I numeri. Ecco il rebus da sciogliere. Adesso Luigi Di Maio si accorge di non averli. E così, dopo aver escluso categoricamente la possibilità di un accordo con Silvio Berlusconi, chiama sia la Lega sia il Partito democratico.
“Speriamo di poter incontrare il prima possibile i due partiti per capire quali siano le loro proposte, e per capire con chi si possa iniziare a scrivere questo contratto”, scrive in un post in cui spiega la proposta di contratto avanzata in vista del nuovo governo. I toni sono i soli. Tutt’altro che dialoganti. La sua proposta è, infatti, segnata da veti e condizioni. “La Lega e il Pd – è il suo ragionamento – decidano fra Renzi e Berlusconi e il cambiamento”. Un aut aut che i leader dei due partiti hanno già rispedito al mittente.
Di Maio si è messo da solo in un cul-de-sac. Da una parte si dimostra dilogante (“Vogliamo metterci subito al lavoro per far partire la Terza Repubblica che deve essere e sarà la Repubblica dei cittadini, una Repubblica che sarà realizzata da un governo che per la prima volta lavora solo ed esclusivamente nell’interesse della gente, per trovare risposte ai loro bisogni”), dall’altra rispolvera quell’antiberlusconismo che per anni è stata la spada di Damocle della sinistra. E così prova a pungolare la Lega invitandola a sganciarsi dal Cavaliere. “È la forza politica che ha preso più voti all’interno di una coalizione di centrodestra che di fatto non esiste, e che alle elezioni si è presentata con tre programmi e tre candidati premier differenti”, scrive il capo politico del M5s sul Blog delle Stelle. “La Lega deve decidere da che parte stare: se contribuire al cambiamento che il M5S vuole realizzare per il Paese o se invece rimanere ancorata al passato e a Silvio Berlusconi, un uomo che ha già avuto la possibilità di cambiare l’Italia e che non lo ha fatto – spiega – la scelta è tra cambiare o lasciare tutto com’è, tra spostare le lancette dell’orologio avanti oppure indietro come farebbe inevitabilmente Berlusconi”.

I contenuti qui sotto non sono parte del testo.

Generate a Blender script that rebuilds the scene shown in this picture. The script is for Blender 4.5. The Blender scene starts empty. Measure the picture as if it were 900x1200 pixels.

A Di Maio, però, il pallottoliere dice che da solo non può andare da nessuna parte. Alla Camera può contare su 222 deputati, mentre a Palazzo Madama ha soltanto 109 senatori. Un’eventuale alleanza con il Carroccio gli garantirebbe la maggioranza necessaria a formare un governo. Ma con quali presupposti? Il capogruppo della Lega a Montecitorio, Giancarlo Giorgetti, ha già messo in chiaro che a suon di veti non andaranno da nessuna parte. E così Di Maio ora chiama in causa anche il Pd. “Sono chiamati a scegliere se seguire la linea di Renzi, che per fare un dispetto al Movimento 5 Stelle vuole lavarsene le mani dei problemi del Paese, o la linea di chi invece vuole contribuire a lavorare per i cittadini”. Ma anche dal Nazare non non riceve altro che due di picche. A rifilarglielo è il vice presidente della Camera, Ettore Rosato: “No l’impressione che non voglia costruire le premesse per un incontro con il Pd. Di Maio non può scegliere chi incontrare”.